The Empire Strikes Back

Most people who’ve looked at the workings of our housing associations suspect that their raison d’être is to bring into Wales the kind of English people who cannot afford to buy a home; yet these observers have been discouraged from criticising this social engineering for fear of being branded ‘racist’, and perhaps getting the kind of verbal kicking that La Kinnock gave Ieuan Wyn Jones a few years ago on Question Time.
The official reasoning for the practice is frighteningly simple. While middle class English people moving in to Wales is all well and good these often keep themselves to themselves, with some even going native. What’s needed is a less tolerant element, less likely to put up with any “Welsh nonsense”, especially if they are concentrated in estates in our rural towns. The “No Surrender!” sort that will take over the local pubs and spout their simplistic right-wing views. (You doubt me? Go to Welshpool or Denbigh, Newtown or Cardigan when the England soccer team is playing, see them walking from pub to pub, bevvied up, shouting, draped in England flags.)
This explains how and why housing assocations outside of our major cities operate. It is blatant social engineering with a medium-term objective of demographic change leading to the longer term objective of weakening Welsh identity to the point where any threat of seccession is removed. Our housing associations (even those that pride themselves on conducting their business in Welsh!) have been all too ready to comply with this ethnocidal policy. But the tide is turning.
The policy has become too blatant, it’s no longer just the politically aware who can see what’s happening. When a decent, hard-working Welsh person is refused accommodation by the ‘local’ housing association, but told that she’d have more points if she was on heroin . . . well, you just know this is not right; a gut feeling reinforced when you then see drug addicts brought in from England.
Small wonder then that today’s Western Mail carried a story telling us that most people in our rural areas can not afford to buy a home. Of course we already knew this, but according to Shane Perkins, chief executive of Mid Wales Housing, the answer is for the Assembly to give housing associations more money to build many more properties. What! Given the record of Welsh housing associations, this would be a catastrophic mistake, even by the standards of our Notional Assembly. (And of course, Mid Wales Housing has just bid for the £11m Vyrnwy Estate; so perhaps Perkins really wants the money for more grouse moor ventures.)
But what was really significant about Perkins’ pitch was his suggestion that the points system be abandoned. He was reported as saying, “We are suggesting that once we establish the applicant has a housing need, thereafter the property is allocated to local people who are in employment and/or are contributing to their communities through volunteering.” A very important change, apparently . . . which could be insincere, or else has not been thought through. To explain . . .
If Welsh housing assocations stop housing riff-raff from over the border, instead concentrating on meeting indigenous need, then they won’t need to build so many properties. Ergo they will not need more money from the Assembly. Or else this is empty and misleading rhetoric, and while making a pretence of abandoning the discredited points system everything carries on as before. Which would explain the call for more geld.

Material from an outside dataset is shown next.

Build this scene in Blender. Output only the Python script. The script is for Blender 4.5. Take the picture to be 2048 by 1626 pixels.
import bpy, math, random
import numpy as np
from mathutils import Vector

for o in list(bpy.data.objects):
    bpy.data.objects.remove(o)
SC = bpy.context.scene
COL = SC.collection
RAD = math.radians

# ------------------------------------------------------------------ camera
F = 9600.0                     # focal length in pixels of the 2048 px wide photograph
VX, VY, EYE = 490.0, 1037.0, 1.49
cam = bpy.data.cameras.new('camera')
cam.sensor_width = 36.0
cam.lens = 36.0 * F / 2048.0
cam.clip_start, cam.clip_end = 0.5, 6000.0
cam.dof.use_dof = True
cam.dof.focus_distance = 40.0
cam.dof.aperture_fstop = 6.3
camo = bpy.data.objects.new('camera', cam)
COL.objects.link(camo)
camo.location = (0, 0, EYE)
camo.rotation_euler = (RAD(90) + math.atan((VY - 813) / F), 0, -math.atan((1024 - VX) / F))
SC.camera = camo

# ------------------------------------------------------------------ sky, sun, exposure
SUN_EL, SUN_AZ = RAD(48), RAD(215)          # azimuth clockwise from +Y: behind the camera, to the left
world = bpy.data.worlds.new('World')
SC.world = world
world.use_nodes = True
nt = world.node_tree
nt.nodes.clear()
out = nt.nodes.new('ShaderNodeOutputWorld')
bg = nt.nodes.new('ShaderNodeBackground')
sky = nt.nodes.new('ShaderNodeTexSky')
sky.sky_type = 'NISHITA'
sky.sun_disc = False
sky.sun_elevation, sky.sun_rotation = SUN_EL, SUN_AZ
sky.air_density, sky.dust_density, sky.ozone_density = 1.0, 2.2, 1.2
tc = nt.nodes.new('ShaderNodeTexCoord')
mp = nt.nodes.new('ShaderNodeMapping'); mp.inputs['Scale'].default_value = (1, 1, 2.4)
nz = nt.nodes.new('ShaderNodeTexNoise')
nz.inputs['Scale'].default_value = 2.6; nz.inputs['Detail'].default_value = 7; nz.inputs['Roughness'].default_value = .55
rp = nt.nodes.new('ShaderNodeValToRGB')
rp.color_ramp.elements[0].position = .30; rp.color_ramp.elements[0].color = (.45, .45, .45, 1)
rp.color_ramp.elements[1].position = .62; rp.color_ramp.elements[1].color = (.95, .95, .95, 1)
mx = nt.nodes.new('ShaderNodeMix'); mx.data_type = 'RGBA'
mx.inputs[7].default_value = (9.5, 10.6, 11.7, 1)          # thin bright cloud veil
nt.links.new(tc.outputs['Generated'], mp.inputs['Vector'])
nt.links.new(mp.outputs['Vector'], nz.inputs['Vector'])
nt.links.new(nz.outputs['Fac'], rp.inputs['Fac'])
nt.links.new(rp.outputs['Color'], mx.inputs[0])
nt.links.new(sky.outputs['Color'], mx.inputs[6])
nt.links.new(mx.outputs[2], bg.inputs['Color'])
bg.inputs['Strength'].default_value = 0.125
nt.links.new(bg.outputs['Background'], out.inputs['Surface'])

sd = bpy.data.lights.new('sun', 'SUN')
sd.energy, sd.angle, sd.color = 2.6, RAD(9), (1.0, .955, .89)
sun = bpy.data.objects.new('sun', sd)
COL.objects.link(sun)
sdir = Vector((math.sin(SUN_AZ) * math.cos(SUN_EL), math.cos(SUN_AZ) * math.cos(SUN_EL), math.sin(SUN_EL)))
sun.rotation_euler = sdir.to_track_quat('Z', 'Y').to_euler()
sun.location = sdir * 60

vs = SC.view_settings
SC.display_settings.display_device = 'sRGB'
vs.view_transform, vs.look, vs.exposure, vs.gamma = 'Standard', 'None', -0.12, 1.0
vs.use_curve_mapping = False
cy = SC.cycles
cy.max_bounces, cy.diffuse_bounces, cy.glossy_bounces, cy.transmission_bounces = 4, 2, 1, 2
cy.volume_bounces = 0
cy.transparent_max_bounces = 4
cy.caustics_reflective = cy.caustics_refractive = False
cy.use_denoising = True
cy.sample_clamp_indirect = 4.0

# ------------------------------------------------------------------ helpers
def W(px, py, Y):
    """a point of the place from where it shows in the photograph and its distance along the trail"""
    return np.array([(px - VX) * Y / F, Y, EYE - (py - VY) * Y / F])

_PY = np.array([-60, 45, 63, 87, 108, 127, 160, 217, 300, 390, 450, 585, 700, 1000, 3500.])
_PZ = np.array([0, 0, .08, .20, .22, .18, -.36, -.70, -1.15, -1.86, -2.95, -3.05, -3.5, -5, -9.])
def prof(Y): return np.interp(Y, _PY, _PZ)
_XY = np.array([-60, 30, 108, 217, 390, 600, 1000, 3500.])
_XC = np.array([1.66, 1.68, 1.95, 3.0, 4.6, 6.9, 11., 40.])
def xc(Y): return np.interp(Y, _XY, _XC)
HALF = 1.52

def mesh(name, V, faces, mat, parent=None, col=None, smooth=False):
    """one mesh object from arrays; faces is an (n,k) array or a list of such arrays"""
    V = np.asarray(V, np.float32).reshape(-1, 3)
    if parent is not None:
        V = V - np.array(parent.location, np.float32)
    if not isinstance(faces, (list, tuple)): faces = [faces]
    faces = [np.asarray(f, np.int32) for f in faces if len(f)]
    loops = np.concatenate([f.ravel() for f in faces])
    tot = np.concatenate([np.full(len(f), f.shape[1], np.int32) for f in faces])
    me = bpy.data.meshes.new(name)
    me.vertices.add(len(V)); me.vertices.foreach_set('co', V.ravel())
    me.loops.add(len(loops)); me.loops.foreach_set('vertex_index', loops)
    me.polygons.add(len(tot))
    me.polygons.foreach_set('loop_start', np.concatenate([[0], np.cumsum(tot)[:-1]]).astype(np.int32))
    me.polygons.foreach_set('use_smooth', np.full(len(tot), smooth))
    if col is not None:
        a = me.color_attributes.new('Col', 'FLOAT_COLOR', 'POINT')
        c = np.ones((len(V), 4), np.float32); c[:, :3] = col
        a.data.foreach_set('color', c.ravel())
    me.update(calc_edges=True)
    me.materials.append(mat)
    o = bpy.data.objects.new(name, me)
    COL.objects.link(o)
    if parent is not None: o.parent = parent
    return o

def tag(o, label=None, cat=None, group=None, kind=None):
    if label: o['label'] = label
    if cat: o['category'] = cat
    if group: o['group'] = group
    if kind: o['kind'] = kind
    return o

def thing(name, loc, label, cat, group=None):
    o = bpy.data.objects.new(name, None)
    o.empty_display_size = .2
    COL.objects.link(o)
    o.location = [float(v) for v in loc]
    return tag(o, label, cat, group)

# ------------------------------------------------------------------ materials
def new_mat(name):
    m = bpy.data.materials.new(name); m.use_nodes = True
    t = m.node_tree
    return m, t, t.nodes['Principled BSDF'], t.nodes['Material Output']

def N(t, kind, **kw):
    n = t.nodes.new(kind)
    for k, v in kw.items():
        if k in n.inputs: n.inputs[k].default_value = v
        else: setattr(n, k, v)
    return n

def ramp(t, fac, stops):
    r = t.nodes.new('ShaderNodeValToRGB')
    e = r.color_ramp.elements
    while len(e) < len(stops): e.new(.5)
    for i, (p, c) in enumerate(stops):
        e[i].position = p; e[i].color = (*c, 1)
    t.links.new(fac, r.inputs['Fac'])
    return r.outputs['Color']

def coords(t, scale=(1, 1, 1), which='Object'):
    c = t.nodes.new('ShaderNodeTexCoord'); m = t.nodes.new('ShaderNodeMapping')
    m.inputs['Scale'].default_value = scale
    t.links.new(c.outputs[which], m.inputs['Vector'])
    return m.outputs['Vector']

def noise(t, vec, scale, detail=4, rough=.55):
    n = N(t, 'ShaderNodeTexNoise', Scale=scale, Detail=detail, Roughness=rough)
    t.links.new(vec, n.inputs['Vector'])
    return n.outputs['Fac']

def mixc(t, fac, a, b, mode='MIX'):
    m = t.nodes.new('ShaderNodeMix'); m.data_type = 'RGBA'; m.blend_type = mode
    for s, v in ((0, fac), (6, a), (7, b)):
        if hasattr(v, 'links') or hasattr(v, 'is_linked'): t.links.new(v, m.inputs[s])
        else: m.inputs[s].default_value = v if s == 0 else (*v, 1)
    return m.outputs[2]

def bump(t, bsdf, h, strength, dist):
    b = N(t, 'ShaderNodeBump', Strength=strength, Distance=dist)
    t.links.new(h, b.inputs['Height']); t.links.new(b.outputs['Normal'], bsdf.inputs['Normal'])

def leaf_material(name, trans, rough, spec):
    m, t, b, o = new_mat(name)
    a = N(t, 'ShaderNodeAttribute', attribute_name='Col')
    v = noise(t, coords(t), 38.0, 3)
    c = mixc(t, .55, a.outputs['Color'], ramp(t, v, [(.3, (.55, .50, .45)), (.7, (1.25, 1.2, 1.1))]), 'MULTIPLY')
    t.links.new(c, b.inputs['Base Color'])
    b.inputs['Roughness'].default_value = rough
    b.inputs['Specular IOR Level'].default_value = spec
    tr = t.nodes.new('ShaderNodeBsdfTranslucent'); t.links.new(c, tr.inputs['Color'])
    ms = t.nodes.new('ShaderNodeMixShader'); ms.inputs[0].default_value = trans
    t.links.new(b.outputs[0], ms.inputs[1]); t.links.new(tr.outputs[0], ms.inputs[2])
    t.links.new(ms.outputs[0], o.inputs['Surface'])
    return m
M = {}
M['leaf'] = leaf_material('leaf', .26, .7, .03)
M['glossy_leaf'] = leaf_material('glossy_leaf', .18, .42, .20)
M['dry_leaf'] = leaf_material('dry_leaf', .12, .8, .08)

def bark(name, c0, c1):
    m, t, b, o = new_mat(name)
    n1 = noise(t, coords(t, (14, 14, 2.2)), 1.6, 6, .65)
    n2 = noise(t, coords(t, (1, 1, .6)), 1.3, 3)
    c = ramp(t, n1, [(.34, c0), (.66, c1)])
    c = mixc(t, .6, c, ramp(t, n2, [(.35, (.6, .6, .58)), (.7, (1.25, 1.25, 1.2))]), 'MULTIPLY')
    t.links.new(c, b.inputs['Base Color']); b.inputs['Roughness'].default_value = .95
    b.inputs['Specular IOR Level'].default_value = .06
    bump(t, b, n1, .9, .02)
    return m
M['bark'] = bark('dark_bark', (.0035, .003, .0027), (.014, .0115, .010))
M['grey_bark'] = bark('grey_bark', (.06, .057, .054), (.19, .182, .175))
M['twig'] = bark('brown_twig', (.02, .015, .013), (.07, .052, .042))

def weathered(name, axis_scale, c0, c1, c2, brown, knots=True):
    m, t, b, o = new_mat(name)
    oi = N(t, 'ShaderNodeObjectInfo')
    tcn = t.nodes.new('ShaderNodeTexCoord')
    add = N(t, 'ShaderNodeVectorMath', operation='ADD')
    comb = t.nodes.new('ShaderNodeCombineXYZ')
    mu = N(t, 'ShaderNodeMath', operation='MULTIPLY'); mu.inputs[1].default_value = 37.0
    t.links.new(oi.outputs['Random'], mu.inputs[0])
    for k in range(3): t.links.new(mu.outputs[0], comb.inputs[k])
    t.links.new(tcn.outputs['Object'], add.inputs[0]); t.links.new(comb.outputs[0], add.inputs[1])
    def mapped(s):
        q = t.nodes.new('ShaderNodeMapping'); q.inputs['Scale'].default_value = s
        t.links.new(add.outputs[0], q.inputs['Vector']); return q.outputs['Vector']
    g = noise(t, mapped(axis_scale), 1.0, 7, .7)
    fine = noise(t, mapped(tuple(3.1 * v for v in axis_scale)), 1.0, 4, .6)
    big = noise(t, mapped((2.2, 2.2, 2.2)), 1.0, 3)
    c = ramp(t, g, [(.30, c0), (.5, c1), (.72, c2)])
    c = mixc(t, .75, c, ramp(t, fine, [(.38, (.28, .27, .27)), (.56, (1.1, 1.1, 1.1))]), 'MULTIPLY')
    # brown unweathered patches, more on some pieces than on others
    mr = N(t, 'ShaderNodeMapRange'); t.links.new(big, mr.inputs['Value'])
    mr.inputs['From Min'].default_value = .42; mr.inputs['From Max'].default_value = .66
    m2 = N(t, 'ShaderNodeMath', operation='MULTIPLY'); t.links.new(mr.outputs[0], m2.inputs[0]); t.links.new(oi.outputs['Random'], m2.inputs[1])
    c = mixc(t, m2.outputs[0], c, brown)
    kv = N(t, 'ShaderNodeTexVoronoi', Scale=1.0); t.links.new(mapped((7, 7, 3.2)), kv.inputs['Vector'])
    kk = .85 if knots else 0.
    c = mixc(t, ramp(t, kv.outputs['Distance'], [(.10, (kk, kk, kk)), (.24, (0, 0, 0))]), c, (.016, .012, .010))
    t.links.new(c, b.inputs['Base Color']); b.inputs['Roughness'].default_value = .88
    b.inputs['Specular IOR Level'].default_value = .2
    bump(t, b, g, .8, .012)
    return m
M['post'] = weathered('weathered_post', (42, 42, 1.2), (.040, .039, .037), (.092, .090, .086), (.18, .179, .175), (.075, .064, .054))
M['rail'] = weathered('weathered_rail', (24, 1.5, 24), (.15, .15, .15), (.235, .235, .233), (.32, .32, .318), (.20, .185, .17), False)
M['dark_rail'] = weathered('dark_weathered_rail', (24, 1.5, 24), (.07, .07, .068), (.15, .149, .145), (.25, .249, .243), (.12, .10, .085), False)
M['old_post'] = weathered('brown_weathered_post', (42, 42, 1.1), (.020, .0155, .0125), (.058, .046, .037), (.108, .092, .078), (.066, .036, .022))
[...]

CONCLUSION: Our housing associations are too tarnished by past behaviour to be trusted in future under the same managements, rules, and organisational structures. The Assembly must introduce legislation making strong and long-standing local connections the sole criterion for the allocation of social housing. Housing association properties surplus to demand will be sold to first-time buyers meeting the tenancy criterion. The money saved and generated will go back to the Assembly to be reallocated elsewhere.

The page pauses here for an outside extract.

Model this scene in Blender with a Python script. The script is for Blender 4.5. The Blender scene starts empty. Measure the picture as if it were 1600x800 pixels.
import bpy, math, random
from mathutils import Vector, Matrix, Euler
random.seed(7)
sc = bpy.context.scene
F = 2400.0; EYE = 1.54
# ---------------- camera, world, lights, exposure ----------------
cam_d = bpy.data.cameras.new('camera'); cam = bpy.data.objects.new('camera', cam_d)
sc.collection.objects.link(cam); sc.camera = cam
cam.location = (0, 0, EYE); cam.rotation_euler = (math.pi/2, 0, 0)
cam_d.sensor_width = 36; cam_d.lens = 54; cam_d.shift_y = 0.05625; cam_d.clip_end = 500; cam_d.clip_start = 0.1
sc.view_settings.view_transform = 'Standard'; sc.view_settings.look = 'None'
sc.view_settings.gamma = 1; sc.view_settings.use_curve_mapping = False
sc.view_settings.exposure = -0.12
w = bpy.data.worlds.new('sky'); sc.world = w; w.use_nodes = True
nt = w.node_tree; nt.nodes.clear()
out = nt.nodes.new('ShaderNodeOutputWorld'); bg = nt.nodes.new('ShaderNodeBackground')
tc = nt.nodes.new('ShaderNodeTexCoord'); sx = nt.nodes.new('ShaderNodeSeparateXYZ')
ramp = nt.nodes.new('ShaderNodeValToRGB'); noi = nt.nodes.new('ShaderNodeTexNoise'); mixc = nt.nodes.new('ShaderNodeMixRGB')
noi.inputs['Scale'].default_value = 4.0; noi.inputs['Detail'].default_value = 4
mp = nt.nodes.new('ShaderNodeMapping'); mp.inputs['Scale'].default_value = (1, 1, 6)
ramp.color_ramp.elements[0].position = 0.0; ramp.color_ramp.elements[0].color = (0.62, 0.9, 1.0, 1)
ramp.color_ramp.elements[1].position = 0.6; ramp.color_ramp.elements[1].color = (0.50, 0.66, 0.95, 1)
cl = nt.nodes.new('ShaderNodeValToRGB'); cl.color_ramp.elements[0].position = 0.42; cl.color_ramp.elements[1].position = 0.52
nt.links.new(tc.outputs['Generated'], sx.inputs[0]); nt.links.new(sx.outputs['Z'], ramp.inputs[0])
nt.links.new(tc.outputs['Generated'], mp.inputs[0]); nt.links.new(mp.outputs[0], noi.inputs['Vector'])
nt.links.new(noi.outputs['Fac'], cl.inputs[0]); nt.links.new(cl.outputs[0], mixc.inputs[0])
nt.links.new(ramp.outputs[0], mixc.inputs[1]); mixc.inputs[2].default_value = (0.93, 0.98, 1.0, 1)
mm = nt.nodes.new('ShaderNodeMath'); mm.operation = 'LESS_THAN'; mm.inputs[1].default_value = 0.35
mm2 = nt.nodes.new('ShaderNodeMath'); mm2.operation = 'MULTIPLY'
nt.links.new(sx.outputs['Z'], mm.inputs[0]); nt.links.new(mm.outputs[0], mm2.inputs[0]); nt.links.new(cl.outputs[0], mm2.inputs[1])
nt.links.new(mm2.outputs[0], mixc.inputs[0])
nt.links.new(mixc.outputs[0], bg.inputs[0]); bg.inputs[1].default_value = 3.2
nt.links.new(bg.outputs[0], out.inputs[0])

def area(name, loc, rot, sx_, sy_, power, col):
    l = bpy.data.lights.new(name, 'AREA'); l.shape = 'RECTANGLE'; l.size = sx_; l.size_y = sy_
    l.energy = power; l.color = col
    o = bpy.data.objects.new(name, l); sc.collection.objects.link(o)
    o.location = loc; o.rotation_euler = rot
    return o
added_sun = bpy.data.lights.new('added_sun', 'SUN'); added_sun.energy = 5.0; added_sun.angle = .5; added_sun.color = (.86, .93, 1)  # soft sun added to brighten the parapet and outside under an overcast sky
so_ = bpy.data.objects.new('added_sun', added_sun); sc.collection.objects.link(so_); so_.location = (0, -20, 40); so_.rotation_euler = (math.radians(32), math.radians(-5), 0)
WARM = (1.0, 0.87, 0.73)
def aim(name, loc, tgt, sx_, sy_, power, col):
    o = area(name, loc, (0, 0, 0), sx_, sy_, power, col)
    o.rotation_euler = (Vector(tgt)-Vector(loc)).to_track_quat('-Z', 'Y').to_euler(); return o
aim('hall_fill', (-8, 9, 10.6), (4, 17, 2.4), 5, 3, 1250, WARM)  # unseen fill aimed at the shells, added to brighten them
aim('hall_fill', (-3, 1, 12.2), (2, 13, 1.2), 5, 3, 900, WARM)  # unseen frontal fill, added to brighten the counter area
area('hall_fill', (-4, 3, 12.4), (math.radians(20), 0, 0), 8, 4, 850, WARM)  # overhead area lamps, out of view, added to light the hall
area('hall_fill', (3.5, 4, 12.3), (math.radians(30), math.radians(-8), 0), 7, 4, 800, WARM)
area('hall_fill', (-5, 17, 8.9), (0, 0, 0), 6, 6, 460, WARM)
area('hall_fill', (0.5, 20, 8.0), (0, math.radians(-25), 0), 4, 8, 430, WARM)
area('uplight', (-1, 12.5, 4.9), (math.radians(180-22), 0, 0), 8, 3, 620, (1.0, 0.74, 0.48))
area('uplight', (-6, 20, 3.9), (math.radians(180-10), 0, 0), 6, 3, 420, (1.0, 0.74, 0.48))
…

That done, the Assembly can turn its attention to the private sector; to ‘affordable housing’ that is anything but affordable to too many Welsh; to private landlords, especially those responsible for multi-occupancy slums in our former resorts; and to the evil system of local plans that force our local authorities to allow house-building on a scale that can only be understood by recognising the same anti-Welsh motives that have for too long determined the workings of our housing associations.